[Scripts that build scenes]
▬▬▬
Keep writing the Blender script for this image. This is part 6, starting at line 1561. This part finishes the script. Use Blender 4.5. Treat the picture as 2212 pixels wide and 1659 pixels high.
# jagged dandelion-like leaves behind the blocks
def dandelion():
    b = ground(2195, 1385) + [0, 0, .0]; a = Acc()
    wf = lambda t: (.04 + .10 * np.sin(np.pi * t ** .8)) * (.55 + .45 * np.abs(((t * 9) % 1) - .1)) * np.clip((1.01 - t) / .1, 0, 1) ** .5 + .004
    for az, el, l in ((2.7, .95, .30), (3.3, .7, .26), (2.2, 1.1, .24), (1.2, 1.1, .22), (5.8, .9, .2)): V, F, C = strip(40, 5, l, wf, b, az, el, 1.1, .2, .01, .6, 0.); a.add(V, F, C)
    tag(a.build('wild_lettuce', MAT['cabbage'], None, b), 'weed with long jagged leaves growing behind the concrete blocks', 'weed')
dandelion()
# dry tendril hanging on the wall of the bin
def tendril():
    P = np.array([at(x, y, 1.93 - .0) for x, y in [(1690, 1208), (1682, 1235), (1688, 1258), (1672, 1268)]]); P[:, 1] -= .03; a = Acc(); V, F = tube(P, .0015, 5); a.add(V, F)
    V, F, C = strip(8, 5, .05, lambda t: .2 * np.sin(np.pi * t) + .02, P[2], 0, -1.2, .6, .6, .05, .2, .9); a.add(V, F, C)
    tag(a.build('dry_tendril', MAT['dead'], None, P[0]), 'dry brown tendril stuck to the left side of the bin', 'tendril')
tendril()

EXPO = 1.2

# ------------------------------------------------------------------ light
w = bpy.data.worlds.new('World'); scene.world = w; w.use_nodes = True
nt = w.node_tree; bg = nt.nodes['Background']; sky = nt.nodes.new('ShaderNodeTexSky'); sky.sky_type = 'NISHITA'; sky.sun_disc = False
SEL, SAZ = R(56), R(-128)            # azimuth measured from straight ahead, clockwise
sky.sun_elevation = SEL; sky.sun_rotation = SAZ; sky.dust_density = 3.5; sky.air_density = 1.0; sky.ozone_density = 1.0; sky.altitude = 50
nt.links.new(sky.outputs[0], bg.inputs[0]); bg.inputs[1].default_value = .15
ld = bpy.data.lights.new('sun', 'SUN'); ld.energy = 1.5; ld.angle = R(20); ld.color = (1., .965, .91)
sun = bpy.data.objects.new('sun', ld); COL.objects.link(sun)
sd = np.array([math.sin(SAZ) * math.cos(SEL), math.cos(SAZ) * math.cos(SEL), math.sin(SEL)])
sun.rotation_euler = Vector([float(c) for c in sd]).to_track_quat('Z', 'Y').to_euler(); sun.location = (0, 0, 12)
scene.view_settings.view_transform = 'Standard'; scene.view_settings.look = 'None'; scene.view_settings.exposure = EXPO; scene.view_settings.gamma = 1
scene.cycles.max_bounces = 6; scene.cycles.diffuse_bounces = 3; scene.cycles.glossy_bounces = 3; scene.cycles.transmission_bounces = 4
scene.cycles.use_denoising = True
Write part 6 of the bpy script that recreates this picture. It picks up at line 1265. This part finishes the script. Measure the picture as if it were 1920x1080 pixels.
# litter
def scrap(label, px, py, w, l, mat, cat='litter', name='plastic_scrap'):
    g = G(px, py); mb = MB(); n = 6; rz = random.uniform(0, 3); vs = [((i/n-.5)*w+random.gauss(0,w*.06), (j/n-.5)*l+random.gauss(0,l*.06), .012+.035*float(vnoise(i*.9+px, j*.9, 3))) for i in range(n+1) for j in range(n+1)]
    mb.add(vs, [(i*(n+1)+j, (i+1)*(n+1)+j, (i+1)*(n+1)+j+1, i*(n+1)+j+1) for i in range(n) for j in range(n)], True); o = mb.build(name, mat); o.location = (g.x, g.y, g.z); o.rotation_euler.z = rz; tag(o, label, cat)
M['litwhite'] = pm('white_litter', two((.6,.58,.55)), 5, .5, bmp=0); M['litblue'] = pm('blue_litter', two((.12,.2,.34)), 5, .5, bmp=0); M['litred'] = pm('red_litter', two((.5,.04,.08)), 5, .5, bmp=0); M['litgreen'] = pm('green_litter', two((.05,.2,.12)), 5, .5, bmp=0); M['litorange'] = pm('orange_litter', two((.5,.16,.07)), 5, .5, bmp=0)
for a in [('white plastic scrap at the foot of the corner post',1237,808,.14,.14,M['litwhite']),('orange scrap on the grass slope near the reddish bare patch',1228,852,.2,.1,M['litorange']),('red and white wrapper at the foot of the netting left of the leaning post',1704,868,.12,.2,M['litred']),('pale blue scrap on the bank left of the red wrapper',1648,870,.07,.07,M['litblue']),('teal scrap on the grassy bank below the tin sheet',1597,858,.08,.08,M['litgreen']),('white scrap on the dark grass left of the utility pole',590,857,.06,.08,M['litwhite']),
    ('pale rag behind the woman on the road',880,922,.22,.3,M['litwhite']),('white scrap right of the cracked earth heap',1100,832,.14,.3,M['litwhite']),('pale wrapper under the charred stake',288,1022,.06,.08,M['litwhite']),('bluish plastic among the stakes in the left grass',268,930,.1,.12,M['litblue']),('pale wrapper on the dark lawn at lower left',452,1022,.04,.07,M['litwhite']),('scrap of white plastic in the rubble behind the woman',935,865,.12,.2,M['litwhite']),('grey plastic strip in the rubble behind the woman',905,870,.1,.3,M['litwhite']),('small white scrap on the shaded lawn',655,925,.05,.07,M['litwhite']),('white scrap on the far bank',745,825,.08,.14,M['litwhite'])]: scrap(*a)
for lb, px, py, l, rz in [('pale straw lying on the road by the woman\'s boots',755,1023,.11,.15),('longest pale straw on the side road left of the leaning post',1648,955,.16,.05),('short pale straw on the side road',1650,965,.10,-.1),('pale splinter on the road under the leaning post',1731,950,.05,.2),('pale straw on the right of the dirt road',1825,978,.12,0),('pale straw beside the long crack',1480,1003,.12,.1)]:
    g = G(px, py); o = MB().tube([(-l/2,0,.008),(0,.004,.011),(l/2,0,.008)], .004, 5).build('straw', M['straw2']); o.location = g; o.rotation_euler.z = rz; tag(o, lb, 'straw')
▬▬▬
**What to do**
Please reproduce the entire listing, exactly as shown.

**Written answer**
Keep writing the Blender script for this image. This is part 6, starting at line 1561. This part finishes the script. Use Blender 4.5. Treat the picture as 2212 pixels wide and 1659 pixels high.
# jagged dandelion-like leaves behind the blocks
def dandelion():
    b = ground(2195, 1385) + [0, 0, .0]; a = Acc()
    wf = lambda t: (.04 + .10 * np.sin(np.pi * t ** .8)) * (.55 + .45 * np.abs(((t * 9) % 1) - .1)) * np.clip((1.01 - t) / .1, 0, 1) ** .5 + .004
    for az, el, l in ((2.7, .95, .30), (3.3, .7, .26), (2.2, 1.1, .24), (1.2, 1.1, .22), (5.8, .9, .2)): V, F, C = strip(40, 5, l, wf, b, az, el, 1.1, .2, .01, .6, 0.); a.add(V, F, C)
    tag(a.build('wild_lettuce', MAT['cabbage'], None, b), 'weed with long jagged leaves growing behind the concrete blocks', 'weed')
dandelion()
# dry tendril hanging on the wall of the bin
def tendril():
    P = np.array([at(x, y, 1.93 - .0) for x, y in [(1690, 1208), (1682, 1235), (1688, 1258), (1672, 1268)]]); P[:, 1] -= .03; a = Acc(); V, F = tube(P, .0015, 5); a.add(V, F)
    V, F, C = strip(8, 5, .05, lambda t: .2 * np.sin(np.pi * t) + .02, P[2], 0, -1.2, .6, .6, .05, .2, .9); a.add(V, F, C)
    tag(a.build('dry_tendril', MAT['dead'], None, P[0]), 'dry brown tendril stuck to the left side of the bin', 'tendril')
tendril()

EXPO = 1.2

# ------------------------------------------------------------------ light
w = bpy.data.worlds.new('World'); scene.world = w; w.use_nodes = True
nt = w.node_tree; bg = nt.nodes['Background']; sky = nt.nodes.new('ShaderNodeTexSky'); sky.sky_type = 'NISHITA'; sky.sun_disc = False
SEL, SAZ = R(56), R(-128)            # azimuth measured from straight ahead, clockwise
sky.sun_elevation = SEL; sky.sun_rotation = SAZ; sky.dust_density = 3.5; sky.air_density = 1.0; sky.ozone_density = 1.0; sky.altitude = 50
nt.links.new(sky.outputs[0], bg.inputs[0]); bg.inputs[1].default_value = .15
ld = bpy.data.lights.new('sun', 'SUN'); ld.energy = 1.5; ld.angle = R(20); ld.color = (1., .965, .91)
sun = bpy.data.objects.new('sun', ld); COL.objects.link(sun)
sd = np.array([math.sin(SAZ) * math.cos(SEL), math.cos(SAZ) * math.cos(SEL), math.sin(SEL)])
sun.rotation_euler = Vector([float(c) for c in sd]).to_track_quat('Z', 'Y').to_euler(); sun.location = (0, 0, 12)
scene.view_settings.view_transform = 'Standard'; scene.view_settings.look = 'None'; scene.view_settings.exposure = EXPO; scene.view_settings.gamma = 1
scene.cycles.max_bounces = 6; scene.cycles.diffuse_bounces = 3; scene.cycles.glossy_bounces = 3; scene.cycles.transmission_bounces = 4
scene.cycles.use_denoising = True
Write part 6 of the bpy script that recreates this picture. It picks up at line 1265. This part finishes the script. Measure the picture as if it were 1920x1080 pixels.
# litter
def scrap(label, px, py, w, l, mat, cat='litter', name='plastic_scrap'):
    g = G(px, py); mb = MB(); n = 6; rz = random.uniform(0, 3); vs = [((i/n-.5)*w+random.gauss(0,w*.06), (j/n-.5)*l+random.gauss(0,l*.06), .012+.035*float(vnoise(i*.9+px, j*.9, 3))) for i in range(n+1) for j in range(n+1)]
    mb.add(vs, [(i*(n+1)+j, (i+1)*(n+1)+j, (i+1)*(n+1)+j+1, i*(n+1)+j+1) for i in range(n) for j in range(n)], True); o = mb.build(name, mat); o.location = (g.x, g.y, g.z); o.rotation_euler.z = rz; tag(o, label, cat)
M['litwhite'] = pm('white_litter', two((.6,.58,.55)), 5, .5, bmp=0); M['litblue'] = pm('blue_litter', two((.12,.2,.34)), 5, .5, bmp=0); M['litred'] = pm('red_litter', two((.5,.04,.08)), 5, .5, bmp=0); M['litgreen'] = pm('green_litter', two((.05,.2,.12)), 5, .5, bmp=0); M['litorange'] = pm('orange_litter', two((.5,.16,.07)), 5, .5, bmp=0)
for a in [('white plastic scrap at the foot of the corner post',1237,808,.14,.14,M['litwhite']),('orange scrap on the grass slope near the reddish bare patch',1228,852,.2,.1,M['litorange']),('red and white wrapper at the foot of the netting left of the leaning post',1704,868,.12,.2,M['litred']),('pale blue scrap on the bank left of the red wrapper',1648,870,.07,.07,M['litblue']),('teal scrap on the grassy bank below the tin sheet',1597,858,.08,.08,M['litgreen']),('white scrap on the dark grass left of the utility pole',590,857,.06,.08,M['litwhite']),
    ('pale rag behind the woman on the road',880,922,.22,.3,M['litwhite']),('white scrap right of the cracked earth heap',1100,832,.14,.3,M['litwhite']),('pale wrapper under the charred stake',288,1022,.06,.08,M['litwhite']),('bluish plastic among the stakes in the left grass',268,930,.1,.12,M['litblue']),('pale wrapper on the dark lawn at lower left',452,1022,.04,.07,M['litwhite']),('scrap of white plastic in the rubble behind the woman',935,865,.12,.2,M['litwhite']),('grey plastic strip in the rubble behind the woman',905,870,.1,.3,M['litwhite']),('small white scrap on the shaded lawn',655,925,.05,.07,M['litwhite']),('white scrap on the far bank',745,825,.08,.14,M['litwhite'])]: scrap(*a)
for lb, px, py, l, rz in [('pale straw lying on the road by the woman\'s boots',755,1023,.11,.15),('longest pale straw on the side road left of the leaning post',1648,955,.16,.05),('short pale straw on the side road',1650,965,.10,-.1),('pale splinter on the road under the leaning post',1731,950,.05,.2),('pale straw on the right of the dirt road',1825,978,.12,0),('pale straw beside the long crack',1480,1003,.12,.1)]:
    g = G(px, py); o = MB().tube([(-l/2,0,.008),(0,.004,.011),(l/2,0,.008)], .004, 5).build('straw', M['straw2']); o.location = g; o.rotation_euler.z = rz; tag(o, lb, 'straw')